Mas Joaquim rompeu com Collor com uma frase que ficou na história: “A história não perdoa aqueles que se afastam da linha ética de conduta.”.

Quando do impeachment de Fernando Collor, Joaquim Francisco fechou com o vice-presidente Itamar Franco. Pouca gente hoje lembra, mas com o afastamento do presidente Collor, foi Joaquim Francisco quem indicou o nome do seu ex-secretário de Fazenda, Gustavo Krause, para o Ministério da Fazenda.

Joaquim se elegeu em 1998, foi o segundo mais votado do partido, quando foi indicado para presidir a Comissão Especial que entregou a Lei de Responsabilidade Fiscal.

Curiosamente, foi no impeachment de Dilma que a LRF saiu de um estado de absoluta aridez para um território de debates.

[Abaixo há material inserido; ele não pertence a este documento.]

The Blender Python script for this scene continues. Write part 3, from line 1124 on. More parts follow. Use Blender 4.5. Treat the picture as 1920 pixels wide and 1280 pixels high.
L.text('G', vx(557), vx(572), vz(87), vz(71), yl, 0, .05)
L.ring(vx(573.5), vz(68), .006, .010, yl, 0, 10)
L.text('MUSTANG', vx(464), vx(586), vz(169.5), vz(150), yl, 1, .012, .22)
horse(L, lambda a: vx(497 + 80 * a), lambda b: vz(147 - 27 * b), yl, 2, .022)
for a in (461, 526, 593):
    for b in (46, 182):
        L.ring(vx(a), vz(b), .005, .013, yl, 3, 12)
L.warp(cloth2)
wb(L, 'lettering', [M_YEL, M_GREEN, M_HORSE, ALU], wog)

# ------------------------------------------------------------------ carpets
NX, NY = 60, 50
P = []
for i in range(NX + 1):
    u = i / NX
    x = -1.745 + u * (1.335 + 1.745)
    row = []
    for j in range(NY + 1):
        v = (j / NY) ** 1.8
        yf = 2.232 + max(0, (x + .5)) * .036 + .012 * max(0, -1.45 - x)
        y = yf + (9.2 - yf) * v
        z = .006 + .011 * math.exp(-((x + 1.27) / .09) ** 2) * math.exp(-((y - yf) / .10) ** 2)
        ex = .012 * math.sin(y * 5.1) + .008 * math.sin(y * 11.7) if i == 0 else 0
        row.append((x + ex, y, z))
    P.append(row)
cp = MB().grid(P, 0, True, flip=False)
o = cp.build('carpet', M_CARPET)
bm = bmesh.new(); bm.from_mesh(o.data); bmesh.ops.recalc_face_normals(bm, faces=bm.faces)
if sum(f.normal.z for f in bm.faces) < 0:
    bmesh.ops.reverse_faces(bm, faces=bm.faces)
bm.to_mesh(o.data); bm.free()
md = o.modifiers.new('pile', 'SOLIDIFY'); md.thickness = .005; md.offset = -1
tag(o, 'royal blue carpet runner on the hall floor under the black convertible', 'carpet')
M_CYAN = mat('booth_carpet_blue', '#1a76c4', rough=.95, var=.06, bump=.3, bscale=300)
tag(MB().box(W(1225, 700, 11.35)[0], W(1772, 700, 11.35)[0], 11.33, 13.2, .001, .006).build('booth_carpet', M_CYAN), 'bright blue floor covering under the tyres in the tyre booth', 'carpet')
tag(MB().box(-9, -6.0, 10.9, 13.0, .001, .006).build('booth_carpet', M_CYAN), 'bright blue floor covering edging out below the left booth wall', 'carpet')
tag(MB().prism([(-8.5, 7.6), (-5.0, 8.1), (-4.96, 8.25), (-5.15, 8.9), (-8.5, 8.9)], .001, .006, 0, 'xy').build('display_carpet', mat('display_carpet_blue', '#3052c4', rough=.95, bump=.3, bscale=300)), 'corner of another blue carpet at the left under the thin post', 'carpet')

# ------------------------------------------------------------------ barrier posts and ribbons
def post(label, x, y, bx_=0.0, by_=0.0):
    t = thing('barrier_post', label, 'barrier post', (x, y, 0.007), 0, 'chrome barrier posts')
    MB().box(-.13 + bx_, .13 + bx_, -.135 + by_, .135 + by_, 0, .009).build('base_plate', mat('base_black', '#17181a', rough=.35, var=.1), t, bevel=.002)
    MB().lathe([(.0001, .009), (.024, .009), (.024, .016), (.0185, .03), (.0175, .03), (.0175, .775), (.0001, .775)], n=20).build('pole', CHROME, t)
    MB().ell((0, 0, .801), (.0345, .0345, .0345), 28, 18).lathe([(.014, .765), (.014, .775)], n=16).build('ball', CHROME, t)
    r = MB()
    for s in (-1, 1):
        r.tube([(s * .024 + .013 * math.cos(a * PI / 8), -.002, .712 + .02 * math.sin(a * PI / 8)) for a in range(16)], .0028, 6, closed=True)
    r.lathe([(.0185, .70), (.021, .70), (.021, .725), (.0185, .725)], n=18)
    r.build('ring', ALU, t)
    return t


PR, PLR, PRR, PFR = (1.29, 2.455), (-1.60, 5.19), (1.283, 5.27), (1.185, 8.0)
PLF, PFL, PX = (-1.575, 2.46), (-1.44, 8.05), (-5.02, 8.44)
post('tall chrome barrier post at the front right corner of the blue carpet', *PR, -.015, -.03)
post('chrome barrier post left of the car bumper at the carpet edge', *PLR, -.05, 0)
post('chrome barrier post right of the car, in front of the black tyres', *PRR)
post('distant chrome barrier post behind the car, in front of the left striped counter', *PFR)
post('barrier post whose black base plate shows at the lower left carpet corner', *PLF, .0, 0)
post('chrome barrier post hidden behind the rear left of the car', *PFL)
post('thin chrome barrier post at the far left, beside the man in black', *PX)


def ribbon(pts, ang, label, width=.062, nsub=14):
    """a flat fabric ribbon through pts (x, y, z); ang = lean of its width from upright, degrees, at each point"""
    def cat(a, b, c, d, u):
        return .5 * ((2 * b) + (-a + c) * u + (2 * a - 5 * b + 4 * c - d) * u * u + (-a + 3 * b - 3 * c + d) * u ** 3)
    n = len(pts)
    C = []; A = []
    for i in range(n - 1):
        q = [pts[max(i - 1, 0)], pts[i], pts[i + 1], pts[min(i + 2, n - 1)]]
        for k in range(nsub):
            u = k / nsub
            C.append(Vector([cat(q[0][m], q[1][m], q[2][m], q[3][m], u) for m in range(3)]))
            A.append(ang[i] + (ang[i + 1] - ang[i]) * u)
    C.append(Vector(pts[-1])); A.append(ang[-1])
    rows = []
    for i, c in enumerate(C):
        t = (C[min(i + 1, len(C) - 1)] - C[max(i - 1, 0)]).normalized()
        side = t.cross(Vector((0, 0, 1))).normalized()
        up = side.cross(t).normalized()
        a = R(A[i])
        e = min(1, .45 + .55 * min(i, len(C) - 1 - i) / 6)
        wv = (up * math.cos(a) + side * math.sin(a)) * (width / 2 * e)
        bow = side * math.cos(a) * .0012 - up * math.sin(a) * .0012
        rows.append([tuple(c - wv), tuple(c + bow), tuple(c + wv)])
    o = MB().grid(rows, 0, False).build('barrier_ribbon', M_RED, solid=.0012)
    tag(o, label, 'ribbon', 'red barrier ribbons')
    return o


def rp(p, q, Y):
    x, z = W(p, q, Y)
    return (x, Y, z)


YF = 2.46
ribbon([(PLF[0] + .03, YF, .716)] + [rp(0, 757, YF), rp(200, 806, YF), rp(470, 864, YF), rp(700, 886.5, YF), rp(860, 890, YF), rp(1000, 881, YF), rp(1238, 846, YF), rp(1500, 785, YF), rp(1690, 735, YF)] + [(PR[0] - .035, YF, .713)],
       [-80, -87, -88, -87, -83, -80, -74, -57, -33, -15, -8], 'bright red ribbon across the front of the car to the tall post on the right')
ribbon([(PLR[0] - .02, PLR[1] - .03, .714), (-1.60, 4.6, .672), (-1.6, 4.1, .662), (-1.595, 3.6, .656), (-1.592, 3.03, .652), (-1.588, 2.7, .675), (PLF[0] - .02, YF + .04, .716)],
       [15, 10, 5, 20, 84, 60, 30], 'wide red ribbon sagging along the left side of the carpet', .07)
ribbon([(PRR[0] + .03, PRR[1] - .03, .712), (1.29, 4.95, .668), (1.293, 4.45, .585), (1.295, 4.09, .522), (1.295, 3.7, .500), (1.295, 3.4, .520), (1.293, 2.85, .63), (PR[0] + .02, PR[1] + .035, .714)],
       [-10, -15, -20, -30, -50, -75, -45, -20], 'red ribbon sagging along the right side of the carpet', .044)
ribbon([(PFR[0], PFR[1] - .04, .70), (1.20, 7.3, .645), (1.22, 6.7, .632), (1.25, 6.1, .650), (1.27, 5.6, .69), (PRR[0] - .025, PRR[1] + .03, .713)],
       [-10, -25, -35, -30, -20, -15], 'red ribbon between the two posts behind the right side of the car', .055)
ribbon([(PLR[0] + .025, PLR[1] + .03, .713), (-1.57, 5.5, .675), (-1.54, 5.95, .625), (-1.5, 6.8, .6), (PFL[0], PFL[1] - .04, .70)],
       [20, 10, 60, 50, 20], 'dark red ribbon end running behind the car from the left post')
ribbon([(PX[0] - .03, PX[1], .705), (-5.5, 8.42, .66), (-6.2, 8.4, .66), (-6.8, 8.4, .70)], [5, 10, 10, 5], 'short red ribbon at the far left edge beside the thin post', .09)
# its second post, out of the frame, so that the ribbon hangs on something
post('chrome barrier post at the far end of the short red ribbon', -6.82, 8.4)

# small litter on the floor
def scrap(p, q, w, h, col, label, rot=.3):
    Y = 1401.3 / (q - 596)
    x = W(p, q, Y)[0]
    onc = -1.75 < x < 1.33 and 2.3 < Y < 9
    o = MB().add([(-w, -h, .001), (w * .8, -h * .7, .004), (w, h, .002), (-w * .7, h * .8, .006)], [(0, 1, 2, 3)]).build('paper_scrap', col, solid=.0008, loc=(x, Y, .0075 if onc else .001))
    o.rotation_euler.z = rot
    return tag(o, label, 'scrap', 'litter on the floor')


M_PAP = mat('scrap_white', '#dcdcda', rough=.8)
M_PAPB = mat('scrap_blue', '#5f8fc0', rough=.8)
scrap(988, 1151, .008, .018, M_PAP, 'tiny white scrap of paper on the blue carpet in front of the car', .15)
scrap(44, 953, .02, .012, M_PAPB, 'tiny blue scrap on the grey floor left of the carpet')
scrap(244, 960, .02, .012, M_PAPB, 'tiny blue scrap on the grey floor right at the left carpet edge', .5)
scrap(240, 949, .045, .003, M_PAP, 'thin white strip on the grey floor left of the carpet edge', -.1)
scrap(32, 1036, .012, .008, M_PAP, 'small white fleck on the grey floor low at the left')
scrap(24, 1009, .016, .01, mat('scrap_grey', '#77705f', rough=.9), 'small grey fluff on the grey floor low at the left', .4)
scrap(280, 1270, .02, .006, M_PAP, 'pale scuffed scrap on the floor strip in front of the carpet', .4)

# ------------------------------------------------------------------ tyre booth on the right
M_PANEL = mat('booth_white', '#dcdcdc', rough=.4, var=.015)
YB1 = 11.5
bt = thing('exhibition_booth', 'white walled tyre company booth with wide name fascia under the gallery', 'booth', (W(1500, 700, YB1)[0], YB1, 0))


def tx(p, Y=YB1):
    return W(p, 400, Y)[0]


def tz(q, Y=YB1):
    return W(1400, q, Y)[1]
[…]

Houve uma sacudidela grande nos especialistas para ganhar  visibilidade. Especialmente na internet.

Joaquim costumava dizer que com a questão Dilma, a LRF fermentou a discussão, e isso ajudou a surgir uma nova blindagem. Para ele, a LRF serviu para que a oposição ficasse mais atenta. "Todos os partidos têm prefeitos e governadores, que viram vitrine” dizia.